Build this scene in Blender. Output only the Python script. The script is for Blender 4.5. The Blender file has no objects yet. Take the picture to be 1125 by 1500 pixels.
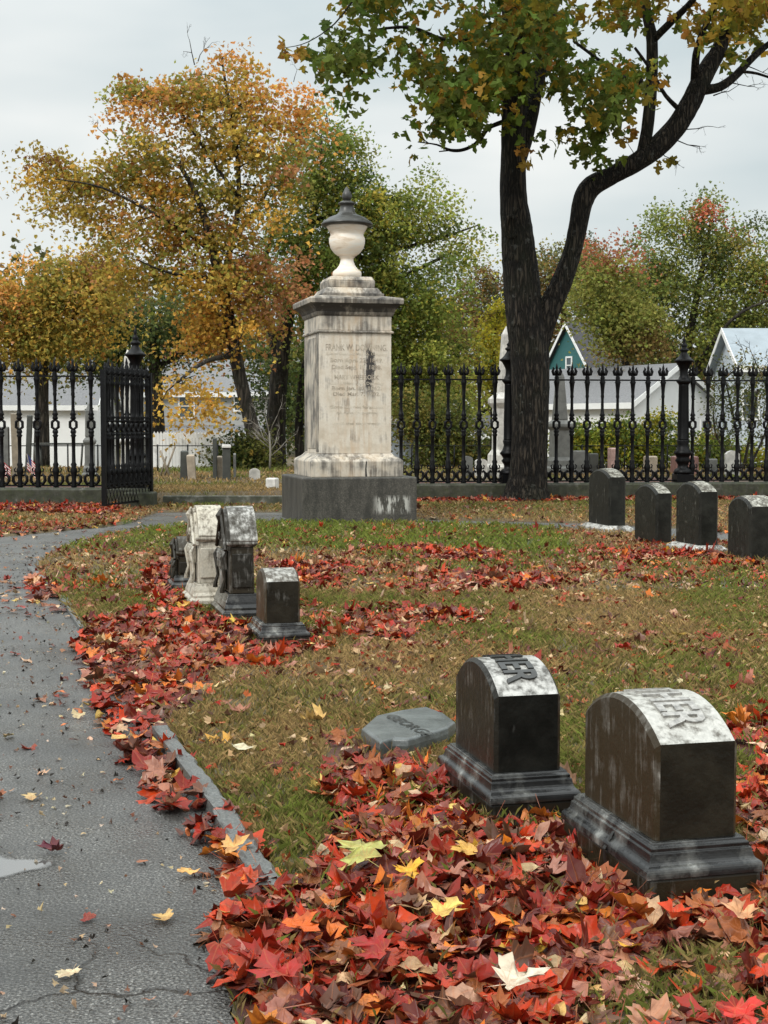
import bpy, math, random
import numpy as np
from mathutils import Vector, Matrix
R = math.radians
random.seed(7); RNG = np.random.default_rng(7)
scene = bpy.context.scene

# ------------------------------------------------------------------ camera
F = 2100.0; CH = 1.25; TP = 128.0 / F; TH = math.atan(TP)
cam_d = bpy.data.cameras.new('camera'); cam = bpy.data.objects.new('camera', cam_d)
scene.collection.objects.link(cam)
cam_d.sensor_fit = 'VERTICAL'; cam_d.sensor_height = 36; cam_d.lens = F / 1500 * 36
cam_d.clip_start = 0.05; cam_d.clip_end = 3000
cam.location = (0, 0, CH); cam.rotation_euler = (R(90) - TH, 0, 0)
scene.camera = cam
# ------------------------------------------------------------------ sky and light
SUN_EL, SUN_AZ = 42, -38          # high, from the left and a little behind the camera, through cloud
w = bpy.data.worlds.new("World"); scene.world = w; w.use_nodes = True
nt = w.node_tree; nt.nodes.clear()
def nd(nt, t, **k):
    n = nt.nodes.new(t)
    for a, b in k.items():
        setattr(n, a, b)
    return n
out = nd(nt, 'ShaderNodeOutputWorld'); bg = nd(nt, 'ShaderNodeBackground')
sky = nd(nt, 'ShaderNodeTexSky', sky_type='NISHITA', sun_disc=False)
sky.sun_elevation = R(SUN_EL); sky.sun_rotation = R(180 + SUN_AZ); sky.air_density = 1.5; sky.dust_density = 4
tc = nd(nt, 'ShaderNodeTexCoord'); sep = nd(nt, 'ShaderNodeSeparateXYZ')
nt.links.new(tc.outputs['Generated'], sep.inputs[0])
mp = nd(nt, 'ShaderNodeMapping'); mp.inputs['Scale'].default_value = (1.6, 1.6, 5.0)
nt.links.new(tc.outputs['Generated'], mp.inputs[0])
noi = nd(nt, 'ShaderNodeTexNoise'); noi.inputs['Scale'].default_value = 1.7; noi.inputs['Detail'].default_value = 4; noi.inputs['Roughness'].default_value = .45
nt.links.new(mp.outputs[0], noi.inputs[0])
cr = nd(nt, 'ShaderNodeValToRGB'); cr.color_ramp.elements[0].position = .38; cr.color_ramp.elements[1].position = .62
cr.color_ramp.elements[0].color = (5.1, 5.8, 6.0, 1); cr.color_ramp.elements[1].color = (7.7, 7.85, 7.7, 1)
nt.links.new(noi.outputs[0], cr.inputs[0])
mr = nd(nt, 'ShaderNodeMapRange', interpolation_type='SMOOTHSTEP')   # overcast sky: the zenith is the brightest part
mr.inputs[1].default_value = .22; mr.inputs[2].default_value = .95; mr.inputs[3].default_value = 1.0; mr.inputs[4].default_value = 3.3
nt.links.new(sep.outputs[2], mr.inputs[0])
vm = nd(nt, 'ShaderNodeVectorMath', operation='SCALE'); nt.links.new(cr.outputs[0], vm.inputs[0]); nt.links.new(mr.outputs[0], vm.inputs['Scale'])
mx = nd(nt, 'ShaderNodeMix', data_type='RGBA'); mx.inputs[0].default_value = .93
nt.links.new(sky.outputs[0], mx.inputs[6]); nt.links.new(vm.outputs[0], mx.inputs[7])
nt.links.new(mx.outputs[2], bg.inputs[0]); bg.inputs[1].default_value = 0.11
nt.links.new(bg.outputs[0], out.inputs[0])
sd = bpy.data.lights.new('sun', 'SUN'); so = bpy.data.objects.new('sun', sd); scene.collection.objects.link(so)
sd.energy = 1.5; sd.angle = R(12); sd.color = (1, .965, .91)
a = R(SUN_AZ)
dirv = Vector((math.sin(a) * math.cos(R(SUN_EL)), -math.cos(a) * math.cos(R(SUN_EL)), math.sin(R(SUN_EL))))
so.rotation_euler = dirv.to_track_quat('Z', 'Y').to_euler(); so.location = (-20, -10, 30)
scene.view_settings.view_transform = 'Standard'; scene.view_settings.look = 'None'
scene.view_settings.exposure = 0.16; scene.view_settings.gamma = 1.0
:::
**GOAL OF THE EXERCISE**
Repeat the material exactly as it reads, without any of its pictures.

**OUTPUT OF THE TASK**
Build this scene in Blender. Output only the Python script. The script is for Blender 4.5. The Blender file has no objects yet. Take the picture to be 1125 by 1500 pixels.
import bpy, math, random
import numpy as np
from mathutils import Vector, Matrix
R = math.radians
random.seed(7); RNG = np.random.default_rng(7)
scene = bpy.context.scene

# ------------------------------------------------------------------ camera
F = 2100.0; CH = 1.25; TP = 128.0 / F; TH = math.atan(TP)
cam_d = bpy.data.cameras.new('camera'); cam = bpy.data.objects.new('camera', cam_d)
scene.collection.objects.link(cam)
cam_d.sensor_fit = 'VERTICAL'; cam_d.sensor_height = 36; cam_d.lens = F / 1500 * 36
cam_d.clip_start = 0.05; cam_d.clip_end = 3000
cam.location = (0, 0, CH); cam.rotation_euler = (R(90) - TH, 0, 0)
scene.camera = cam
# ------------------------------------------------------------------ sky and light
SUN_EL, SUN_AZ = 42, -38          # high, from the left and a little behind the camera, through cloud
w = bpy.data.worlds.new("World"); scene.world = w; w.use_nodes = True
nt = w.node_tree; nt.nodes.clear()
def nd(nt, t, **k):
    n = nt.nodes.new(t)
    for a, b in k.items():
        setattr(n, a, b)
    return n
out = nd(nt, 'ShaderNodeOutputWorld'); bg = nd(nt, 'ShaderNodeBackground')
sky = nd(nt, 'ShaderNodeTexSky', sky_type='NISHITA', sun_disc=False)
sky.sun_elevation = R(SUN_EL); sky.sun_rotation = R(180 + SUN_AZ); sky.air_density = 1.5; sky.dust_density = 4
tc = nd(nt, 'ShaderNodeTexCoord'); sep = nd(nt, 'ShaderNodeSeparateXYZ')
nt.links.new(tc.outputs['Generated'], sep.inputs[0])
mp = nd(nt, 'ShaderNodeMapping'); mp.inputs['Scale'].default_value = (1.6, 1.6, 5.0)
nt.links.new(tc.outputs['Generated'], mp.inputs[0])
noi = nd(nt, 'ShaderNodeTexNoise'); noi.inputs['Scale'].default_value = 1.7; noi.inputs['Detail'].default_value = 4; noi.inputs['Roughness'].default_value = .45
nt.links.new(mp.outputs[0], noi.inputs[0])
cr = nd(nt, 'ShaderNodeValToRGB'); cr.color_ramp.elements[0].position = .38; cr.color_ramp.elements[1].position = .62
cr.color_ramp.elements[0].color = (5.1, 5.8, 6.0, 1); cr.color_ramp.elements[1].color = (7.7, 7.85, 7.7, 1)
nt.links.new(noi.outputs[0], cr.inputs[0])
mr = nd(nt, 'ShaderNodeMapRange', interpolation_type='SMOOTHSTEP')   # overcast sky: the zenith is the brightest part
mr.inputs[1].default_value = .22; mr.inputs[2].default_value = .95; mr.inputs[3].default_value = 1.0; mr.inputs[4].default_value = 3.3
nt.links.new(sep.outputs[2], mr.inputs[0])
vm = nd(nt, 'ShaderNodeVectorMath', operation='SCALE'); nt.links.new(cr.outputs[0], vm.inputs[0]); nt.links.new(mr.outputs[0], vm.inputs['Scale'])
mx = nd(nt, 'ShaderNodeMix', data_type='RGBA'); mx.inputs[0].default_value = .93
nt.links.new(sky.outputs[0], mx.inputs[6]); nt.links.new(vm.outputs[0], mx.inputs[7])
nt.links.new(mx.outputs[2], bg.inputs[0]); bg.inputs[1].default_value = 0.11
nt.links.new(bg.outputs[0], out.inputs[0])
sd = bpy.data.lights.new('sun', 'SUN'); so = bpy.data.objects.new('sun', sd); scene.collection.objects.link(so)
sd.energy = 1.5; sd.angle = R(12); sd.color = (1, .965, .91)
a = R(SUN_AZ)
dirv = Vector((math.sin(a) * math.cos(R(SUN_EL)), -math.cos(a) * math.cos(R(SUN_EL)), math.sin(R(SUN_EL))))
so.rotation_euler = dirv.to_track_quat('Z', 'Y').to_euler(); so.location = (-20, -10, 30)
scene.view_settings.view_transform = 'Standard'; scene.view_settings.look = 'None'
scene.view_settings.exposure = 0.16; scene.view_settings.gamma = 1.0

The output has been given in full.